On the perennial topic of downtown parking, Honeyman urged residents to rethink expectations, noting that shoppers routinely walk the equivalent of four or five city blocks from their cars into the Dayton Mall on busy days. Weaver added that Broadway’s free public lot is frequently underused even as people complain about parking shortages on Main, suggesting that convenience, not capacity, drives most complaints. 

Both guests favored reusing historic homes and commercial structures near the core rather than tearing them down for more surface lots, pointing to examples such as Tipp Monroe Community Services, The Tipp Roller Mill, and house-turned-businesses like Tippecanoe Weaver’s shop. Weaver said a few fringe properties could one day make sense for commercial conversion or partnership use, but she sees the town’s intact residential fabric and brick streetscapes as part of what makes downtown feel authentic and livable. 

A Living Classroom For Local History

Throughout the episode, Honeyman repeatedly invited listeners to view the museum as a “little gem of history” where they can see old photos of uncovered facades, founders’ homes, and lost landmarks such as the original opera house and early Main Street storefronts. He emphasized that many of the buildings people now drive past without a second look once housed railroad bars, club rooms like the Thistle Club, and other social hubs whose stories survive primarily in the Historical Society’s archives. 

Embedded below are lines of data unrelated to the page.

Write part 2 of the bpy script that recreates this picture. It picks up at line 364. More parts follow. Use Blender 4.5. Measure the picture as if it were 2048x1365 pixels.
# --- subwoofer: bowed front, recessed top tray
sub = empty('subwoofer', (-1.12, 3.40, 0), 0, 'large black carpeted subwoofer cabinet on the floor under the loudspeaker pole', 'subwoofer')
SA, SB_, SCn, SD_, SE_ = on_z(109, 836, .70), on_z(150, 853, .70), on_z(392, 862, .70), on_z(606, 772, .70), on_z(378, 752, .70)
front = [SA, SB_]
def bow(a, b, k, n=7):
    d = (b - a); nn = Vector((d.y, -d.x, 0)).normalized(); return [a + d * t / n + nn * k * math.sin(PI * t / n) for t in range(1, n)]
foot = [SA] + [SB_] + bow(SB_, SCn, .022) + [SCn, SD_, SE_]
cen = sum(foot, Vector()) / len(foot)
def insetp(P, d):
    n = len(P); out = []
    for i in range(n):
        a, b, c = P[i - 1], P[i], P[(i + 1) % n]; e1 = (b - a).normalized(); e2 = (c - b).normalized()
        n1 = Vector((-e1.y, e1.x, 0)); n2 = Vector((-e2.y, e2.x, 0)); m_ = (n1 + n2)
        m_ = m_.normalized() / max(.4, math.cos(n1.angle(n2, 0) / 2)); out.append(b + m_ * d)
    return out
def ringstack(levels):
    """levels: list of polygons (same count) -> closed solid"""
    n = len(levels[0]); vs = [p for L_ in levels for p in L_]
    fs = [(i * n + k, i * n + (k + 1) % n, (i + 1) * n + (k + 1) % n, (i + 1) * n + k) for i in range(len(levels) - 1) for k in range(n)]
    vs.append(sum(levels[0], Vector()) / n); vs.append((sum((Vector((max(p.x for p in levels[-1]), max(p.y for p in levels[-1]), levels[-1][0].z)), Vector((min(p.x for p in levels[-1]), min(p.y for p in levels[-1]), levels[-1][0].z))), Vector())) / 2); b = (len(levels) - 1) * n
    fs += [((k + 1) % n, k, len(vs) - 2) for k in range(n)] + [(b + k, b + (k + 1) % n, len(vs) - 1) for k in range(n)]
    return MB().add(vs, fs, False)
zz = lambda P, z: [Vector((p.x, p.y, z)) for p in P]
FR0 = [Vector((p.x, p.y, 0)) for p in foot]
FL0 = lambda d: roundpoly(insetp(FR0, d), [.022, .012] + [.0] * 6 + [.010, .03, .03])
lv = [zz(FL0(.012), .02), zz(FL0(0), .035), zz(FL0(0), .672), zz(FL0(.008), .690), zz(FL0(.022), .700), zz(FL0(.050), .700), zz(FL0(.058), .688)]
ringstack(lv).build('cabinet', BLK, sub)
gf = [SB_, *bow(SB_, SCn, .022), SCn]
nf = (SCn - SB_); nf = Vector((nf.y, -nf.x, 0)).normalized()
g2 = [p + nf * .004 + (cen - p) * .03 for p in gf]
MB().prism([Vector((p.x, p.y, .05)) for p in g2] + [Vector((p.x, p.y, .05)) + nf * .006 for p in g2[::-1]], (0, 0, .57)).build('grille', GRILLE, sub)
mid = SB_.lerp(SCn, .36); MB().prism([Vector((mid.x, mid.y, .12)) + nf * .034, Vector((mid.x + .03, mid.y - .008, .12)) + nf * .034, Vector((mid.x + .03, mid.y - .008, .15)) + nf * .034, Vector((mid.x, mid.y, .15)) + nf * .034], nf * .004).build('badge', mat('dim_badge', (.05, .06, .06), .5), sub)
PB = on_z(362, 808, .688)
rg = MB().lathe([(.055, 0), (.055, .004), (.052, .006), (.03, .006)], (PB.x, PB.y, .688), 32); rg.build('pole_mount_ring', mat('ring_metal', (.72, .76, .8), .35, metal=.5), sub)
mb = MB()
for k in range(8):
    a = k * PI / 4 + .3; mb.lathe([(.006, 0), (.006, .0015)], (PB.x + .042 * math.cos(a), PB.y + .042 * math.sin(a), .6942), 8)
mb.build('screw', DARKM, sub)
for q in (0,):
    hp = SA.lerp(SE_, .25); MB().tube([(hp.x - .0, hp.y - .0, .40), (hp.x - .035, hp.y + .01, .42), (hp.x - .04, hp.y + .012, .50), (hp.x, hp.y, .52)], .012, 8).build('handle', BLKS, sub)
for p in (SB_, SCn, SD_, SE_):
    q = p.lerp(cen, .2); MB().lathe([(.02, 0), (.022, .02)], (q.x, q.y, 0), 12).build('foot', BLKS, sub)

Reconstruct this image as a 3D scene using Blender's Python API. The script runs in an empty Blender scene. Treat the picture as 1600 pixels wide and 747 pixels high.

Weaver agreed that the museum and downtown itself function as a kind of open-air classroom, especially valuable in an era when ephemeral social media posts rarely provide the durable public record that old newspapers and photographs once did. As Tipp continues to grow and attract new businesses, both she and Honeyman argued that knowing the town’s built history—and occasionally peeling back layers of aluminum and vinyl to reveal the brick beneath—will be essential to keeping its character intact.